What do the Oklahoma City Barons and Prodigal look like in 10 years?

“Very diverse. We do so many things here at Prodigal. We co-promote bull riding events both here and in Tulsa. We also have a relationship with the PRCA and the State Fair Arena. We currently represent 6 guys in the top 10 in the world of professional bull riders. We have also started to represent professional baseball players. Our goal is to develop talent. Prodigal and the OKC Barons brand will not be the only things connected. Over time we hope to operate multiple brands. And those opportunities are coming, including one that I can’t talk about right now, but hopefully happens in the near future. And this endeavor will be a big compliment to what we are currently doing here.”

Financially speaking, are the Barons in good shape?

“Yes, absolutely. The way we designed this, everything was going to be done right.
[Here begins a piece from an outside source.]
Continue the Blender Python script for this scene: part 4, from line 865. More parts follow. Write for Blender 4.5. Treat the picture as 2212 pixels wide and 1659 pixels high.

Are we where we want to be? No. Are we headed in the right direction? Yes. In my mind, what we had with the Blazers could never be salvaged. It was never going to be what it could have been.”

Were there any potential buyers for the Oklahoma City Blazers?

“It was a hard thing to consider given that the team was in the midst of a lawsuit. Those that did contact us about the Blazers only had the intentions to keep the team in this city. And in my mind, that wasn’t a good decision for Oklahoma City.”

Prodigal was also overseeing the direction of the Oklahoma City Redhawks. Was the team sold to Mandalay Entertainment to allow Prodigal to minimize their endeavors? Thus promoting hockey more?

“We simply got an offer we couldn’t refuse. I’d rather have kept it. I think it made sense to have a cross platform advertising and sponsorship buy that was year-round. Being able to leverage our operations with the people we had. To do more with that facility as well. Alot of the things that Mandalay has done in terms of changing their philosophy on how they do things were things that I wanted to do over time. They came to the table and said, ‘We really want the team, and here’s what we want to do.’ It just made a lot of financial sense at that time. They’ve done a great job, quicker than we could have done. Mainly because they have proven methods for baseball promotions. I think Oklahoma City is generally slow to change, so they’ve done a lot of changes in a very short time. With that said, all the changes they’ve made will be better for Oklahoma City and the health of the franchise down the road.”